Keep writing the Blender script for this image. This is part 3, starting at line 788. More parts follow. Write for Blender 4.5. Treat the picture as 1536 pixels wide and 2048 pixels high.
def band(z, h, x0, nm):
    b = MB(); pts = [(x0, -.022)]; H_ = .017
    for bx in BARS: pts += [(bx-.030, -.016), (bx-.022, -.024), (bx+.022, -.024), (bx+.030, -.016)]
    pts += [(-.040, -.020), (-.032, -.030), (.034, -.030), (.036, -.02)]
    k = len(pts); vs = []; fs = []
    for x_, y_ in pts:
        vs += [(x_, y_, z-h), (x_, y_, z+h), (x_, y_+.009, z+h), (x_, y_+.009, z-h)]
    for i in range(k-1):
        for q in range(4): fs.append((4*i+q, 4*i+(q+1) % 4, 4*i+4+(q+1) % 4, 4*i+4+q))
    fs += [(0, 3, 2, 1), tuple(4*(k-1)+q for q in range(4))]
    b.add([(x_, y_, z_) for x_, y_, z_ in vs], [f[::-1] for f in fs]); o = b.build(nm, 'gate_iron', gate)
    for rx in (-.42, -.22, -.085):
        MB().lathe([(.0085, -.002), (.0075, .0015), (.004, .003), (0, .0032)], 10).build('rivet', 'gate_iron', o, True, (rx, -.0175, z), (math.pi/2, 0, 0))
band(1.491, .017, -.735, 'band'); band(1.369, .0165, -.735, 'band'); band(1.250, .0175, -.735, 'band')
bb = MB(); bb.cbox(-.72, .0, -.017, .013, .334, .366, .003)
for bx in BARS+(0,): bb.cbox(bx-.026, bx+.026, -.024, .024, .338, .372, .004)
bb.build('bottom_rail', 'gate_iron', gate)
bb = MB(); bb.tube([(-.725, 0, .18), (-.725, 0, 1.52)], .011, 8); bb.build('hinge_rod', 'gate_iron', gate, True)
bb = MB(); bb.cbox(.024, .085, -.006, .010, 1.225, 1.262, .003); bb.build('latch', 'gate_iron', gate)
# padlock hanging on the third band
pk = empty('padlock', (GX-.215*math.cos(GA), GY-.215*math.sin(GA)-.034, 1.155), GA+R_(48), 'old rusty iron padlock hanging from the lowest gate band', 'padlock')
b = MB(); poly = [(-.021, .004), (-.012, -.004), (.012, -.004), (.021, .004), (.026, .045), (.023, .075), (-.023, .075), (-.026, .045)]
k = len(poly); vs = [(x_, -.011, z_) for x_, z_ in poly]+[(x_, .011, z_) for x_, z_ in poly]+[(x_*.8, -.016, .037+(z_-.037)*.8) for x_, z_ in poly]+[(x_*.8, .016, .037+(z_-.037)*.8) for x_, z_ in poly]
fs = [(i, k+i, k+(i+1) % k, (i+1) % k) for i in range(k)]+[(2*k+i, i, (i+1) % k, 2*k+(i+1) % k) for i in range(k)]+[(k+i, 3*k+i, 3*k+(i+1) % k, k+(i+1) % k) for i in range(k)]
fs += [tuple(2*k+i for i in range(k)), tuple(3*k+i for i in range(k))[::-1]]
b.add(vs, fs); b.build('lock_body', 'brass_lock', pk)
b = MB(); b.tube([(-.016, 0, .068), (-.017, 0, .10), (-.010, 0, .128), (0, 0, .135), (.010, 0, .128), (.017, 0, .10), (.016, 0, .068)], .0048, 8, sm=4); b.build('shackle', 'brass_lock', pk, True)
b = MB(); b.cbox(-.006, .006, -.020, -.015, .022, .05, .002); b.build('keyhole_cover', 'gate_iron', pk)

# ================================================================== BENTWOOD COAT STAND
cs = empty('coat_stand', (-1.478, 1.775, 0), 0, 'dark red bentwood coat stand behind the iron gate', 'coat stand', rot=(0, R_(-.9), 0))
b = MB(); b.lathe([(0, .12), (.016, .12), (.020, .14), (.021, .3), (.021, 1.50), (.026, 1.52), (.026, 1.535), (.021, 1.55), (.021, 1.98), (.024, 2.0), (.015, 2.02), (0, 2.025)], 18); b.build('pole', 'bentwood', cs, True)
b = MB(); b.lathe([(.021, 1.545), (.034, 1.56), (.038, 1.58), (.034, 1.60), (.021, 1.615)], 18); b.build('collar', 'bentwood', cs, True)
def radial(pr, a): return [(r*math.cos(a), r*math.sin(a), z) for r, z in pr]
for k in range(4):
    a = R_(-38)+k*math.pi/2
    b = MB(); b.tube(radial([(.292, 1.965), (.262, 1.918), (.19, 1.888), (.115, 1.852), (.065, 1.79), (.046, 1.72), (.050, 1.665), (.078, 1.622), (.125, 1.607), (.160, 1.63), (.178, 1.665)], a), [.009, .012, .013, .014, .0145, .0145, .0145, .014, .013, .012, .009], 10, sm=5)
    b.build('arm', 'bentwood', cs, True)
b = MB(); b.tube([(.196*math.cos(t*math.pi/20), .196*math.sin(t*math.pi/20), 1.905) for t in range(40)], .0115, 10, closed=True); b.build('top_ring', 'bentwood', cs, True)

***

Work required: From the preceding material, extract every line exactly.

Output of the exercise:
Keep writing the Blender script for this image. This is part 3, starting at line 788. More parts follow. Write for Blender 4.5. Treat the picture as 1536 pixels wide and 2048 pixels high.
def band(z, h, x0, nm):
    b = MB(); pts = [(x0, -.022)]; H_ = .017
    for bx in BARS: pts += [(bx-.030, -.016), (bx-.022, -.024), (bx+.022, -.024), (bx+.030, -.016)]
    pts += [(-.040, -.020), (-.032, -.030), (.034, -.030), (.036, -.02)]
    k = len(pts); vs = []; fs = []
    for x_, y_ in pts:
        vs += [(x_, y_, z-h), (x_, y_, z+h), (x_, y_+.009, z+h), (x_, y_+.009, z-h)]
    for i in range(k-1):
        for q in range(4): fs.append((4*i+q, 4*i+(q+1) % 4, 4*i+4+(q+1) % 4, 4*i+4+q))
    fs += [(0, 3, 2, 1), tuple(4*(k-1)+q for q in range(4))]
    b.add([(x_, y_, z_) for x_, y_, z_ in vs], [f[::-1] for f in fs]); o = b.build(nm, 'gate_iron', gate)
    for rx in (-.42, -.22, -.085):
        MB().lathe([(.0085, -.002), (.0075, .0015), (.004, .003), (0, .0032)], 10).build('rivet', 'gate_iron', o, True, (rx, -.0175, z), (math.pi/2, 0, 0))
band(1.491, .017, -.735, 'band'); band(1.369, .0165, -.735, 'band'); band(1.250, .0175, -.735, 'band')
bb = MB(); bb.cbox(-.72, .0, -.017, .013, .334, .366, .003)
for bx in BARS+(0,): bb.cbox(bx-.026, bx+.026, -.024, .024, .338, .372, .004)
bb.build('bottom_rail', 'gate_iron', gate)
bb = MB(); bb.tube([(-.725, 0, .18), (-.725, 0, 1.52)], .011, 8); bb.build('hinge_rod', 'gate_iron', gate, True)
bb = MB(); bb.cbox(.024, .085, -.006, .010, 1.225, 1.262, .003); bb.build('latch', 'gate_iron', gate)
# padlock hanging on the third band
pk = empty('padlock', (GX-.215*math.cos(GA), GY-.215*math.sin(GA)-.034, 1.155), GA+R_(48), 'old rusty iron padlock hanging from the lowest gate band', 'padlock')
b = MB(); poly = [(-.021, .004), (-.012, -.004), (.012, -.004), (.021, .004), (.026, .045), (.023, .075), (-.023, .075), (-.026, .045)]
k = len(poly); vs = [(x_, -.011, z_) for x_, z_ in poly]+[(x_, .011, z_) for x_, z_ in poly]+[(x_*.8, -.016, .037+(z_-.037)*.8) for x_, z_ in poly]+[(x_*.8, .016, .037+(z_-.037)*.8) for x_, z_ in poly]
fs = [(i, k+i, k+(i+1) % k, (i+1) % k) for i in range(k)]+[(2*k+i, i, (i+1) % k, 2*k+(i+1) % k) for i in range(k)]+[(k+i, 3*k+i, 3*k+(i+1) % k, k+(i+1) % k) for i in range(k)]
fs += [tuple(2*k+i for i in range(k)), tuple(3*k+i for i in range(k))[::-1]]
b.add(vs, fs); b.build('lock_body', 'brass_lock', pk)
b = MB(); b.tube([(-.016, 0, .068), (-.017, 0, .10), (-.010, 0, .128), (0, 0, .135), (.010, 0, .128), (.017, 0, .10), (.016, 0, .068)], .0048, 8, sm=4); b.build('shackle', 'brass_lock', pk, True)
b = MB(); b.cbox(-.006, .006, -.020, -.015, .022, .05, .002); b.build('keyhole_cover', 'gate_iron', pk)

# ================================================================== BENTWOOD COAT STAND
cs = empty('coat_stand', (-1.478, 1.775, 0), 0, 'dark red bentwood coat stand behind the iron gate', 'coat stand', rot=(0, R_(-.9), 0))
b = MB(); b.lathe([(0, .12), (.016, .12), (.020, .14), (.021, .3), (.021, 1.50), (.026, 1.52), (.026, 1.535), (.021, 1.55), (.021, 1.98), (.024, 2.0), (.015, 2.02), (0, 2.025)], 18); b.build('pole', 'bentwood', cs, True)
b = MB(); b.lathe([(.021, 1.545), (.034, 1.56), (.038, 1.58), (.034, 1.60), (.021, 1.615)], 18); b.build('collar', 'bentwood', cs, True)
def radial(pr, a): return [(r*math.cos(a), r*math.sin(a), z) for r, z in pr]
for k in range(4):
    a = R_(-38)+k*math.pi/2
    b = MB(); b.tube(radial([(.292, 1.965), (.262, 1.918), (.19, 1.888), (.115, 1.852), (.065, 1.79), (.046, 1.72), (.050, 1.665), (.078, 1.622), (.125, 1.607), (.160, 1.63), (.178, 1.665)], a), [.009, .012, .013, .014, .0145, .0145, .0145, .014, .013, .012, .009], 10, sm=5)
    b.build('arm', 'bentwood', cs, True)
b = MB(); b.tube([(.196*math.cos(t*math.pi/20), .196*math.sin(t*math.pi/20), 1.905) for t in range(40)], .0115, 10, closed=True); b.build('top_ring', 'bentwood', cs, True)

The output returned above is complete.